Voilà ce qu’est Le Prénom. Une comédie qui fait rire en mettant en avant une situation de la vie de tous les jours. Une soirée entre amis/proches qui fait entrer en jeu bon nombre de discussions. Où l’on parle de tout et de rien, allant souvent jusqu’à la déconne. Mais pouvant dégénérer à tout moment, plombant un agréable moment. Une comédie présentant des personnages qui ressemblent forcément à quelqu’un que nous connaissons, ce qui leur donne une crédibilité bien plus importante que des archétypes à la Camping.

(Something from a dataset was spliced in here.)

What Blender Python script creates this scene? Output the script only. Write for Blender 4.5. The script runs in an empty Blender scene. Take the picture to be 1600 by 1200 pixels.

Il faut dire aussi que Le Prénom peut se vanter d’être une véritable perle en matière de distribution d’acteurs. Proposant des comédiens au naturel désarmant, qui font croire sans problème à leur crise de nerfs. Et d’autres à des plaisanteries. Tout à l’heure, nous parlions de deux Césars remportés par ce film. Ils concernent notamment la prestation de deux comédiens de ce casting d’exception. La regrettée Valérie Benguigui (décédée le 2 septembre 2013) et Guillaume de Tonquedec (connu pour être Renaud Lepic dans la série Fais pas ci, fais pas ça). Deux récompenses un chouïa injuste envers le complices, tout aussi excellents. Je veux bien entendu parler de Patrick Bruel, Charles Berling et Judith El Zein. Surtout du premier, lui qui n’est pas spécialement un bon comédien (d’ailleurs, je cherche encore ce qu’on peut lui trouver). Mais ici, il montre qu’il est réellement capable de bien jouer. Donnant un charme fou à son personnage mais également au film, via sa voix-off (utilisée lors des présentations et du dénouement, montés d’une manière énergique et comique, qui prouve que nous avons-là un film et non une pièce de théâtre).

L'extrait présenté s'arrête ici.